Although the book argues that markets can flourish without strict state regulation and order can be achieved through informal means, it could go even further and explore complex patterns of informal governance by superseding clear divides into formal and informal and thus contribute to the emergent multidisciplinary dynamic theory of informality that conceptualizes informal governance through the instruments of co-optation, control and camouflage in the context of Mexico, Russia and Tanzania (Baez-Camargo & Ledeneva, 2017, p. 52). This conceptual framework, in my view, suits the findings of Spector in that co-optation meaning the ability to form a network, control referring to discipline, and camouflage relating to the network protection all echoes with what Spector documents: self-organization, order and sustainability of traders’ activity in bazaars respectively. Thus, had the author engaged with interdisciplinary literature and done a more rigorous comparative work, she would have contributed to the theory building more explicitly.
Finally, in addition to the detailed narrative of bottom-up order-building in Kyrgyzstani bazaars based on qualitative data, Spector complements her manuscript with some statistical data on the development of bazaars in Central Asia and thus backs up her arguments about the growths and transformation that bazaars underwent after the collapse of the Soviet Union.
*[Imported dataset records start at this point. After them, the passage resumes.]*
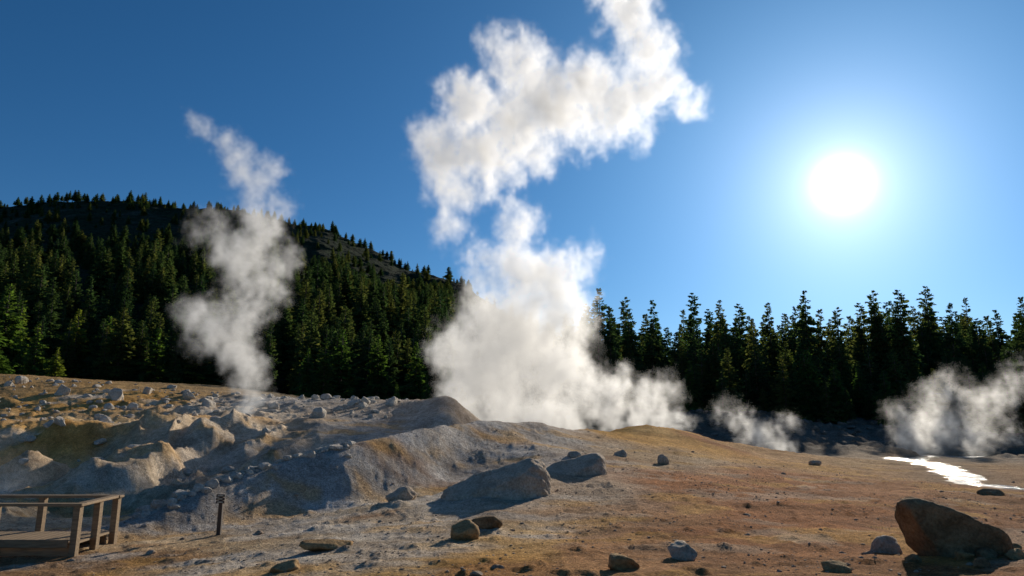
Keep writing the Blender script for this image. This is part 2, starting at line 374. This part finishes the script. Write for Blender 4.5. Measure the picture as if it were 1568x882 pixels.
CL=[conifer(21,.18,52,leaf=ML2),conifer(22,.16,54,.45,.1,.04,.7,leaf=ML2),conifer(23,.20,50,.3,.1,.03,.85,leaf=ML2)]
rng=np.random.default_rng(7)
def gz(x,y):
    g=float(height(np.array([x]),np.array([y]),False)[0]);th=math.atan2(x,y)
    if th<.28 and math.hypot(x,y)>92: g=max(g,float(hill_h(np.array([x]),np.array([y]))[0]))
    return g
def put(parent,name,u,Y,h,w=1.0,lib=None):
    lib=lib or CM
    x=P(u,500,Y)[0];o=D.objects.new(name,lib[int(rng.integers(len(lib)))]);scn.collection.objects.link(o)
    o.parent=parent;o.location=(x,Y,gz(x,Y)-.2);o.scale=(h*w,h*w,h);o.rotation_euler=(rng.normal(0,.02),rng.normal(0,.02),rng.uniform(0,6.28));return o
forest=D.objects.new('conifer_forest',None);scn.collection.objects.link(forest)
ru=[860,920,960,1000,1060,1085,1100,1130,1180,1230,1250,1280,1320,1340,1380,1420,1450,1480,1530,1568,1700,1900]
rv=[470,448,462,466,456,480,466,472,470,452,480,478,470,452,450,446,470,462,480,462,455,455]
for i in range(400):
    u=rng.uniform(840,1850);Y=rng.uniform(106,165)
    vt=np.interp(u,ru,rv)+6+abs(rng.normal(0,26))+(0 if rng.random()<.4 else 28)
    x=P(u,500,Y)[0];zt=P(u,vt,Y)[2];h=min(zt-gz(x,Y),27)
    if h<4: continue
    put(forest,'conifer',u,Y,h,rng.uniform(.8,1.15))
for a,b in zip(ru[1:],rv[1:]):
    Y=rng.uniform(108,125);x=P(a,500,Y)[0];put(forest,'conifer',a,Y,P(a,b-10,Y)[2]-gz(x,Y),.9)
for i in range(130):
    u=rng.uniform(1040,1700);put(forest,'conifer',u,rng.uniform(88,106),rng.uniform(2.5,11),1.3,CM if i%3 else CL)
for i in range(820):
    u=rng.uniform(-420,880);Y=95+175*rng.random()**1.15
    h=rng.uniform(8,15)*(1 if Y>120 else .85)
    if Y>200: h*=.8
    put(forest,'conifer',u,Y,h,rng.uniform(.95,1.35))
for i in range(1500):
    u=rng.uniform(-420,760);Y=rng.uniform(225,448);d=fbm(np.array([u*.012]),np.array([Y*.02]),3,5)[0]
    if d<-.12+(Y-300)*.0008 and rng.random()<.7: continue
    put(forest,'conifer',u,Y,rng.uniform(3,9)*(1.15 if Y<300 else .75),rng.uniform(1.3,2.0))
for i in range(170):
    u=rng.uniform(-200,720);th=math.atan2(P(u,400,100)[0],100.);rc=float(np.interp(th,hth,hr))
    Y=rc*math.cos(th)+rng.uniform(-12,3);put(forest,'conifer',u,Y,rng.uniform(2.0,6.5)*(1 if rng.random()<.85 else 1.3),rng.uniform(1.4,2.3))
for u,v,Y in [(10,432,84),(-40,440,86),(62,492,80),(95,528,76),(-10,470,79),(525,500,88),(500,515,86),(640,520,92),(582,510,93),(475,530,84),(655,575,80),(610,585,76),(300,500,98),(120,470,100),(160,480,102),(690,560,88),(245,500,96),(30,455,90)]:
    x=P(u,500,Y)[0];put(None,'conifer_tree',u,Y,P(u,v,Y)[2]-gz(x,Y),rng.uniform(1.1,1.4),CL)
# ------------------------------------------------------------ rocks
import bmesh
def ico(sub):
    bm=bmesh.new();bmesh.ops.create_icosphere(bm,subdivisions=sub,radius=1)
    V=np.array([v.co[:] for v in bm.verts]);Fx=np.array([[v.index for v in f.verts] for f in bm.faces]);bm.free();return V,Fx
IC={s:ico(s) for s in(1,2,4,5,6)}
def rock(seed,sub,scale,planes=10,rough=.04):
    r=np.random.default_rng(seed);V,Fx=IC[sub];n_=r.normal(size=(planes,3));n_/=np.linalg.norm(n_,axis=1)[:,None]
    d=r.uniform(.42,.88,planes)
    dots=V@n_.T;rad=np.where(dots>.05,d/np.maximum(dots,.05),9)
    k=42
    rad=-np.log(np.exp(-k*rad).sum(1)+np.exp(-k*1.0))/k
    W_=V*rad[:,None]
    if sub>=4:
        f=fbm(W_[:,0]*2.3+seed,W_[:,1]*2.3+W_[:,2]*1.9,5,seed%97,.6);W_=W_*(1+f[:,None]*rough*3.5)
        f=ridged(W_[:,0]*2+seed,W_[:,2]*3+W_[:,1],3,seed%91);W_=W_*(1-(f[:,None]>.8)*rough*.6)
    ex=(W_.max(0)-W_.min(0))/2;W_=(W_-(W_.max(0)+W_.min(0))/2)/ex
    return W_*np.array(scale),Fx
def place(name,uc,vb,Y,w,h,dep,seed,mat,rot=0,planes=10,cut=.30):
    V,Fx=rock(seed,5 if w>1 else 4,(w/2,dep/2,h/(1-cut)/2),planes)
    x=P(uc,vb,Y)[0];z=float(height(np.array([x]),np.array([Y]))[0])
    if rot:
        c,s=math.cos(rot),math.sin(rot);V=np.c_[V[:,0]*c-V[:,1]*s,V[:,0]*s+V[:,1]*c,V[:,2]]
    o=obj(name,mesh_np(name,V,Fx,mat));H=h/(1-cut);o.location=(x,Y,z+H/2-H*cut);return o
def wedge(name,uc,vb,Y,w,h,dep,mat,seed,rot=-.1):
    """angular slab cut by planes in real proportions: thin left tip, long sloping face, high broken right end"""
    V,Fx=IC[6]
    S=np.array([w/2,dep/2,h])
    # planes: normal (metres space), passing through point
    pl=[((-.30,-.42,.86),(.55*w/2,-.25*dep/2,.93*h)),((-.22,.25,.94),(.55*w/2,.2*dep/2,1.0*h)),((.90,-.38,.20),(.80*w/2,-.3*dep/2,.5*h)),((.93,.3,.1),(.97*w/2,0,.3*h)),
        ((.45,-.86,.24),(.55*w/2,-.72*dep/2,.2*h)),((-.10,-.93,.36),(0,-.85*dep/2,.1*h)),((-.55,.8,.2),(-.2*w/2,.7*dep/2,.2*h)),((.3,.9,.2),(.3*w/2,.9*dep/2,.2*h)),((0,0,-1),(0,0,-.3*h)),((-.75,-.55,.35),(-.9*w/2,-.25*dep/2,.05*h)),((.45,-.2,.87),(.78*w/2,0,.88*h))]
    dirs=V*S;dirs/=np.linalg.norm(dirs,axis=1)[:,None];c0=np.array([.05*w,0,.12*h]);rads=[]
    for nn,pp in pl:
        nn=np.array(nn);nn=nn/np.linalg.norm(nn);dd=(np.array(pp)-c0)@nn;dt_=dirs@nn
        rads.append(np.where(dt_>.02,dd/np.maximum(dt_,.02),99))
    R_=np.stack(rads,1);k=28/h*.6
    rad=-np.log(np.exp(-k*np.minimum(R_,w)).sum(1))/k
    W_=dirs*rad[:,None]
    f=fbm(W_[:,0]*1.8+seed,W_[:,1]*1.8+W_[:,2]*2.6,6,seed,.62);g_=ridged(W_[:,0]*1.3+seed,W_[:,1]*2.0+W_[:,2]*1.5,3,seed+5)
    W_=W_*(1+f*.10-(g_>.80)*.03)[:,None]+c0
    xx=P(uc,vb,Y)[0];zg=float(height(np.array([xx]),np.array([Y]))[0])
    o=obj(name,mesh_np(name,W_,Fx,mat));o.location=(xx,Y,zg-.02);o.rotation_euler=(0,0,rot);return o
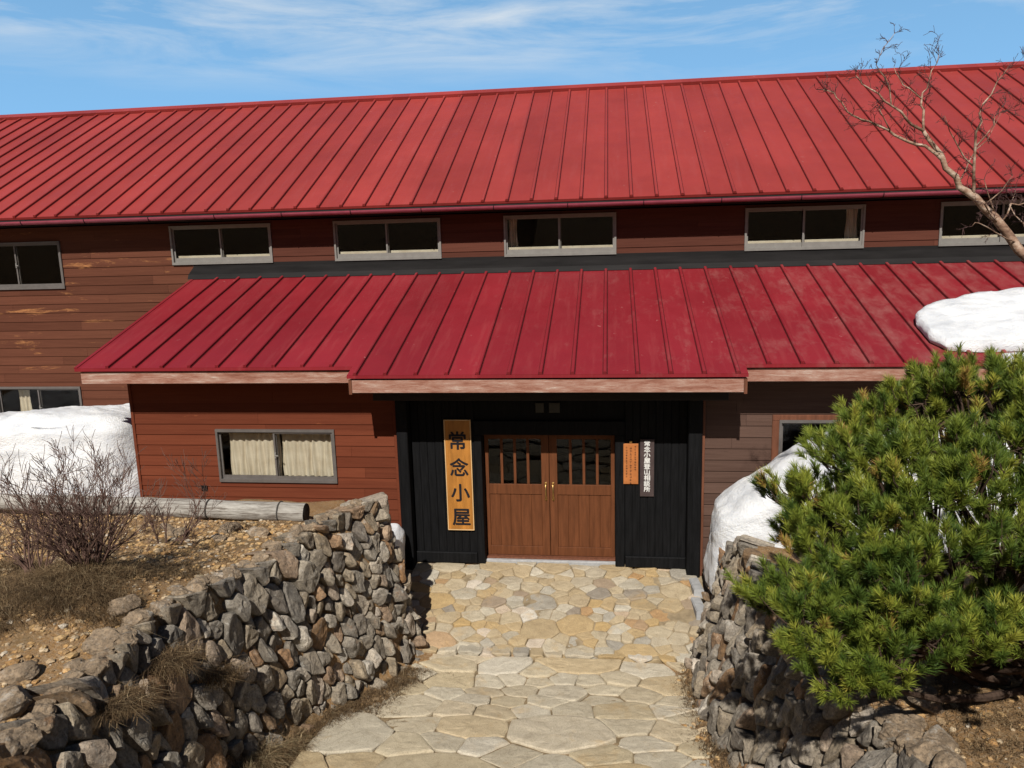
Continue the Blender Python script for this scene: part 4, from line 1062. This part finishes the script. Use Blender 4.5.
for x, y, z, rad in PADS:
    c = Vector((x, y, z - (.15 if z > 3.4 else 0))); a = PB + Vector((r.uniform(-.3, .3), r.uniform(-.25, .25), r.uniform(.0, .35)))
    m1 = a.lerp(c, .45) + Vector((r.gauss(0, .08), r.gauss(0, .08), -.10)); m2 = a.lerp(c, .8) + Vector((r.gauss(0, .05), r.gauss(0, .05), -.06))
    limb = [a, a.lerp(m1, .5) + Vector((0, 0, -.03)), m1, m1.lerp(m2, .5), m2, c]
    mb.tube(limb, [.036, .032, .027, .022, .016, .01], 7)
    n = int(6 + 25 * (rad / .34) ** 2)
    for _ in range(n):
        d = Vector((r.gauss(0, 1), r.gauss(0, 1), r.gauss(.35, .8))).normalized(); q = rad * r.uniform(.35, 1.0) * (1.38 if r.random() < .13 else 1)
        p = c + Vector((d.x * q * 1.15, d.y * q * 1.15, d.z * q * .60))
        e = (d * .7 + (c - PB).normalized() * .35 + Vector((r.gauss(0, .15), r.gauss(0, .15), .75))).normalized()
        ln = r.uniform(.10, .20); nk = r.randint(3, 5); tone.append(r.betavariate(2, 2.6) * .92 if r.random() < .97 else 1)
        mb.tube([limb[r.choice((3, 4, 5))], (p + c) * .5 - Vector((0, 0, .04)), p, p + e * ln], [.008, .007, .005, .003], 4)
        for t in range(nk):
            f = t / (nk - 1); sd_ = Vector((r.gauss(0, 1), r.gauss(0, 1), r.gauss(.3, .6))) * .035
            tips.append((p + e * ln * f + sd_ * (1.2 - f), (e + sd_ * 9 * (1 - f)).normalized(), min(1, max(0, tone[-1] + r.gauss(0, .06) + .10 * (f - .5)))))
mb.build('limbs', M['pine_bark'], pine)
def brush(tips, per, L, wid, seed):
    g = np.random.default_rng(seed); n = len(tips)
    P = np.array([t[0] for t in tips]); D = np.array([t[1] for t in tips]); D[:, 2] += .25; D /= np.linalg.norm(D, axis=1)[:, None]
    P = np.repeat(P, per, 0); D = np.repeat(D, per, 0); tt = np.repeat(np.array([t[2] for t in tips]), per)
    N = n * per; off = g.uniform(-.05, .03, N)[:, None]
    a = g.normal(size=(N, 3)); a -= D * (a * D).sum(1)[:, None]; a /= np.linalg.norm(a, axis=1)[:, None]
    sp = g.uniform(.2, 1.0, N)[:, None]; nd = D + a * sp; nd /= np.linalg.norm(nd, axis=1)[:, None]
    base = P + D * off; ln = L * g.uniform(.7, 1.15, N)[:, None]; s = np.cross(nd, g.normal(size=(N, 3))); s /= np.linalg.norm(s, axis=1)[:, None]; s *= wid / 2
    tip = base + nd * ln; tip[:, 2] -= .006
    mid = base + nd * ln * .6
    V = np.stack([base - s, base + s, mid + s * .9, mid - s * .9, tip], 1).reshape(-1, 3); k = np.arange(N)[:, None] * 5
    T = np.concatenate([k + np.array([[0, 1, 2]]), k + np.array([[0, 2, 3]]), k + np.array([[3, 2, 4]])])
    C_ = np.repeat(np.clip(tt + g.normal(0, .07, N), 0, 1), 5); return V, T, C_
print('pine tips', len(tips))
v, t, c = brush(tips, 72, .088, .0038, 5)
arr_mesh('foliage', v, t, c, M['needles'], pine, tuple(PB))

# ------------------------------------------------------------------ light, sky, camera
SUN_EL = R(45.3); AZ = R(4.0)     # sunlight travels towards +y (into the hut) and a little to +x
sd = bpy.data.lights.new('sun', 'SUN'); sd.energy = 5.0; sd.angle = R(.53); sd.color = (1.0, .955, .88)
so = bpy.data.objects.new('sun', sd); COL.objects.link(so)
dirv = Vector((math.sin(AZ) * math.cos(SUN_EL), math.cos(AZ) * math.cos(SUN_EL), -math.sin(SUN_EL)))
so.rotation_euler = dirv.to_track_quat('-Z', 'Y').to_euler(); so.location = (-2, -30, 40)
VEIL = (4.3, 9.5, 15.8, 1)
w = bpy.data.worlds.new('World'); scene.world = w; w.use_nodes = True; nt = w.node_tree; bg = nt.nodes['Background']
sky = nt.nodes.new('ShaderNodeTexSky'); sky.sky_type = 'NISHITA'; sky.sun_disc = False; sky.sun_elevation = SUN_EL; sky.sun_rotation = math.pi + AZ
sky.altitude = 2450; sky.air_density = 1.0; sky.dust_density = .3; sky.ozone_density = 2.0
tc = nt.nodes.new('ShaderNodeTexCoord'); mp = nt.nodes.new('ShaderNodeMapping'); mp.inputs['Scale'].default_value = (1.6, 1.6, 11); mp.inputs['Rotation'].default_value = (0, R(-3), 0)
mp.inputs['Location'].default_value = (.35, 0, .2)
nz = nt.nodes.new('ShaderNodeTexNoise'); nz.inputs['Scale'].default_value = 2.3; nz.inputs['Detail'].default_value = 9; nz.inputs['Roughness'].default_value = .62; nz.inputs['Distortion'].default_value = .45
nt.links.new(tc.outputs['Generated'], mp.inputs[0]); nt.links.new(mp.outputs[0], nz.inputs['Vector'])
sx = nt.nodes.new('ShaderNodeSeparateXYZ'); nt.links.new(tc.outputs['Generated'], sx.inputs[0])
band = nt.nodes.new('ShaderNodeValToRGB'); e = band.color_ramp.elements; e[0].position = .17; e[0].color = (.0, .0, .0, 1); e[1].position = .255; e[1].color = (1, 1, 1, 1)
x2 = e.new(.29); x2.color = (.55, .55, .55, 1); x3 = e.new(.36); x3.color = (.1, .1, .1, 1); x4 = e.new(.6); x4.color = (0, 0, 0, 1)
nt.links.new(sx.outputs['Z'], band.inputs[0])
cr = nt.nodes.new('ShaderNodeValToRGB'); e = cr.color_ramp.elements; e[0].position = .42; e[0].color = (0, 0, 0, 1); e[1].position = .74; e[1].color = (1, 1, 1, 1)
nt.links.new(nz.outputs[0], cr.inputs[0])
north = nt.nodes.new('ShaderNodeMapRange'); north.inputs[1].default_value = .1; north.inputs[2].default_value = .6; nt.links.new(sx.outputs['Y'], north.inputs[0])
def mul(a, b):
    n = nt.nodes.new('ShaderNodeMath'); n.operation = 'MULTIPLY'; nt.links.new(a, n.inputs[0])
    if isinstance(b, float): n.inputs[1].default_value = b
    else: nt.links.new(b, n.inputs[1])
    return n.outputs[0]
# thin high veil low in the north, then the cirrus streaks
veil = nt.nodes.new('ShaderNodeMapRange'); veil.inputs[1].default_value = .75; veil.inputs[2].default_value = .12; nt.links.new(sx.outputs['Z'], veil.inputs[0])
v1 = nt.nodes.new('ShaderNodeMix'); v1.data_type = 'RGBA'; v1.inputs[7].default_value = VEIL
nt.links.new(mul(mul(veil.outputs[0], north.outputs[0]), .85), v1.inputs[0]); nt.links.new(sky.outputs[0], v1.inputs[6])
mx = nt.nodes.new('ShaderNodeMix'); mx.data_type = 'RGBA'; mx.inputs[7].default_value = (11.5, 12.6, 13.6, 1)
nt.links.new(mul(mul(band.outputs[0], cr.outputs[0]), north.outputs[0]), mx.inputs[0]); nt.links.new(v1.outputs[2], mx.inputs[6]); nt.links.new(mx.outputs[2], bg.inputs[0])
bg.inputs[1].default_value = .05

cam = bpy.data.cameras.new('camera'); co = bpy.data.objects.new('camera', cam); COL.objects.link(co); scene.camera = co
pitch, yaw, roll = R(10.46446233), R(-7.3939468), R(-1.55367113)
F = Vector((math.sin(yaw) * math.cos(pitch), math.cos(yaw) * math.cos(pitch), -math.sin(pitch))); Rv = Vector((math.cos(yaw), -math.sin(yaw), 0)); U = Rv.cross(F)
R2 = Rv * math.cos(roll) + U * math.sin(roll); U2 = U * math.cos(roll) - Rv * math.sin(roll)
mw = Matrix((R2, U2, -F)).transposed().to_4x4(); mw.translation = Vector((.659, -11.991, 5.138)); co.matrix_world = mw
cam.sensor_width = 36; cam.lens = 769 / 1024 * 36; cam.clip_start = .05; cam.clip_end = 2000
vs_ = scene.view_settings; vs_.view_transform = 'Standard'; vs_.look = 'None'; vs_.gamma = 1; vs_.exposure = .3; vs_.use_curve_mapping = False
scene.cycles.transparent_max_bounces = 16
scene.cycles.use_adaptive_sampling = True
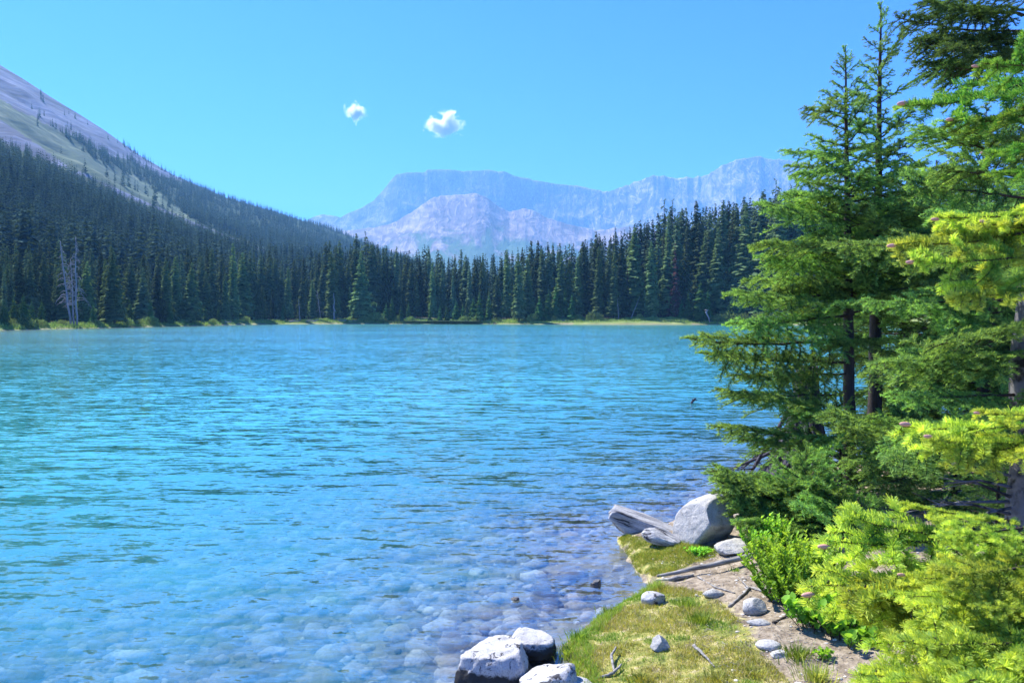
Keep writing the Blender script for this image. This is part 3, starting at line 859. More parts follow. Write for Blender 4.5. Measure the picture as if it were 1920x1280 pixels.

An intriguing book, this might be regarded as a foundation work on which other scholars interested in the topic of bazaars in Central Asia can build. In addition to providing food for thought, it encourages the exploration of new avenues for research, such as illuminating the many voices that can be heard at the Central Asian bazaars across lines of gender, class, ethnicity, and religion.
References
Alff, H. (2015) Profiteers or moral entrepreneurs? Bazaars, traders and development discourses in Almaty, Kazakhstan [Internet]. Available from: <http://www.liverpooluniversitypress.co.uk/journals/article/45206> [Accessed 26 November 2020].
Baez-Camargo, C. & Ledeneva, A. (2017) Where Does Informality Stop and Corruption Begin? Informal Governance and the Public/Private Crossover in Mexico, Russia and Tanzania. The Slavonic and East European Review, 95 (1), pp.49–75. Available from: <http://dx.doi.org/10.5699/slaveasteurorev2.95.1.0049> [Accessed 24 March 2021].
Karrar, H.H. (2017) Kyrgyzstan’s Dordoi and Kara-Suu Bazaars: Mobility, Globalization and Survival in Two Central Asian Markets. Globalizations, 14 (4), pp.643–657. Available from: <https://www.tandfonline.com/doi/full/10.1080/14747731.2016.1201323> [Accessed 3 February 2022].
Ledeneva, A. (2018) Global Encyclopaedia of Informality, Volume 1: Towards Understanding of Social and Cultural Complexity. UCL Press.